**Directions**:
Word for word, restate the lines from the start of the data below through the line containing "line_px('hatch_stripe', a, b, .085, M['white_paint'], .004)".
──────── Records shown ────────
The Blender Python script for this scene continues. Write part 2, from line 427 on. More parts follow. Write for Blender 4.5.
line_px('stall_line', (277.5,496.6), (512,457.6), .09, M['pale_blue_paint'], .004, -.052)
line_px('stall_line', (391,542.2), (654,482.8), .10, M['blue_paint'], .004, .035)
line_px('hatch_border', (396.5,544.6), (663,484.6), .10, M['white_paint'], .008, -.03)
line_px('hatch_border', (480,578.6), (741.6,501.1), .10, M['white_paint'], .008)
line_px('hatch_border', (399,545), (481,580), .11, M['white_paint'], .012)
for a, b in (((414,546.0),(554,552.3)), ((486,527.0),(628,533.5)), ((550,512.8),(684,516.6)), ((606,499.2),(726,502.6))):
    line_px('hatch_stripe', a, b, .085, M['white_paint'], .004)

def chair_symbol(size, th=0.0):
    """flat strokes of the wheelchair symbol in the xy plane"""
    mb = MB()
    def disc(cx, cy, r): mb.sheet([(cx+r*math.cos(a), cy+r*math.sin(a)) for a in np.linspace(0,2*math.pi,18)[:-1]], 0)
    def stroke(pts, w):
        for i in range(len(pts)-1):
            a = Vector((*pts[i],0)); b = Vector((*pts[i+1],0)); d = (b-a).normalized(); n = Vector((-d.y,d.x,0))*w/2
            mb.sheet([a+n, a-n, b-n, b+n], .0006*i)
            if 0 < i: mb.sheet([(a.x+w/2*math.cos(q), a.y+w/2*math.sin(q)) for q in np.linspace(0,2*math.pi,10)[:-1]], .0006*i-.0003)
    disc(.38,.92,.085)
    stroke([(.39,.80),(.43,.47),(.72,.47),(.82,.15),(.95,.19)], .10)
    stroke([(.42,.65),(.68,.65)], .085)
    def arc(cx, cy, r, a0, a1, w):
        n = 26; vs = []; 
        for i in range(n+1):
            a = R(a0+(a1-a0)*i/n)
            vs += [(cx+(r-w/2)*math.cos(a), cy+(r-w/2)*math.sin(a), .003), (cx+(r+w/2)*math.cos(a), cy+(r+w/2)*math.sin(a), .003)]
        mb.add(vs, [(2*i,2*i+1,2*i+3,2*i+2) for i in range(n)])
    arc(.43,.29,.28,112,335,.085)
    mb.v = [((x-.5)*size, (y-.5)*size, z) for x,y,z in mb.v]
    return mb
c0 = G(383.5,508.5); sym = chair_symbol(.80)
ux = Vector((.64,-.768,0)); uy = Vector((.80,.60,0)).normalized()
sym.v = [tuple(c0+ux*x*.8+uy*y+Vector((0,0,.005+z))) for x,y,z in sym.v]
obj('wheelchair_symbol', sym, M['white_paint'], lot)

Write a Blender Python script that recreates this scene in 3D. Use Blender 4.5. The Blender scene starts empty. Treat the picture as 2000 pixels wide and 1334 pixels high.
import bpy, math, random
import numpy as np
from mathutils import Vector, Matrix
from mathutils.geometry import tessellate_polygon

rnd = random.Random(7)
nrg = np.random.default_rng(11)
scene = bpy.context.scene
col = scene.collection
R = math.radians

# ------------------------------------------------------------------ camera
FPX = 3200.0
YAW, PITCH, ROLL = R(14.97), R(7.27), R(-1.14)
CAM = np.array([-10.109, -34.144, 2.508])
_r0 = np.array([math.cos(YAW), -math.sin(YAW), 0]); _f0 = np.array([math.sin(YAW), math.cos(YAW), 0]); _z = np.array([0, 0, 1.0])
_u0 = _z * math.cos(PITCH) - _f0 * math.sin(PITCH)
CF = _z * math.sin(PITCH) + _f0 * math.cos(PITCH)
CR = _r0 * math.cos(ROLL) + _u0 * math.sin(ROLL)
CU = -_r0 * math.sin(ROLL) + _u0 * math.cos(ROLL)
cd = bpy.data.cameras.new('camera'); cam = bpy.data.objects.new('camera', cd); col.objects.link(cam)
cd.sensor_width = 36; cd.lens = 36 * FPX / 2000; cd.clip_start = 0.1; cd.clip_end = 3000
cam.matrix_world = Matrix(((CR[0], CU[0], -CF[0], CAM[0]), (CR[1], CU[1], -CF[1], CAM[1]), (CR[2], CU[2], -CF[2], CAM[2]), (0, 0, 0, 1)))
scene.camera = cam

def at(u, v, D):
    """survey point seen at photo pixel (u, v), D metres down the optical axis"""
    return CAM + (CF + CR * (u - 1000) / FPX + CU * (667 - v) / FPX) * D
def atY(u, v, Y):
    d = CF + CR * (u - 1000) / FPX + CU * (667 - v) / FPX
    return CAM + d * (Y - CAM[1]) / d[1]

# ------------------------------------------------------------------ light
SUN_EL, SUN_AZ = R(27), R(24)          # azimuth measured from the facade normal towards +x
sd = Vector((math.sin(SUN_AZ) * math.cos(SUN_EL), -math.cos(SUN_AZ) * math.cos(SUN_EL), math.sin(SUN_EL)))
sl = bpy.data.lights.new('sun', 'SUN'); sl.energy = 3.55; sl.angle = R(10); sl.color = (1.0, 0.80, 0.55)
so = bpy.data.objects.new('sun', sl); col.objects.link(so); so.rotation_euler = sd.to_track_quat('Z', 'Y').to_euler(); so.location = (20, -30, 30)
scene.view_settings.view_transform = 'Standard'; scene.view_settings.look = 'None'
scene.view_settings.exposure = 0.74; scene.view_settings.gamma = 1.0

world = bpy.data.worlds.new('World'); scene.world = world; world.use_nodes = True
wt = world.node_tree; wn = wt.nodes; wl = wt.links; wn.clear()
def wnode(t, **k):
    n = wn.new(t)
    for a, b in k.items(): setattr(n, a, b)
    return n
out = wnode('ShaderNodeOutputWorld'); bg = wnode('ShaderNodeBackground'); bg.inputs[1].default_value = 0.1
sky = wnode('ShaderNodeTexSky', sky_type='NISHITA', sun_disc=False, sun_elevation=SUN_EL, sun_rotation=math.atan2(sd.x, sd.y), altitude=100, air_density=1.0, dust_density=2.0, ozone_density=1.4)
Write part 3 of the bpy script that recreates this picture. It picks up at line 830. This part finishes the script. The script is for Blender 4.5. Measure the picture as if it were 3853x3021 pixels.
────────
**Response to this task**:
The Blender Python script for this scene continues. Write part 2, from line 427 on. More parts follow. Write for Blender 4.5.
line_px('stall_line', (277.5,496.6), (512,457.6), .09, M['pale_blue_paint'], .004, -.052)
line_px('stall_line', (391,542.2), (654,482.8), .10, M['blue_paint'], .004, .035)
line_px('hatch_border', (396.5,544.6), (663,484.6), .10, M['white_paint'], .008, -.03)
line_px('hatch_border', (480,578.6), (741.6,501.1), .10, M['white_paint'], .008)
line_px('hatch_border', (399,545), (481,580), .11, M['white_paint'], .012)
for a, b in (((414,546.0),(554,552.3)), ((486,527.0),(628,533.5)), ((550,512.8),(684,516.6)), ((606,499.2),(726,502.6))):
    line_px('hatch_stripe', a, b, .085, M['white_paint'], .004)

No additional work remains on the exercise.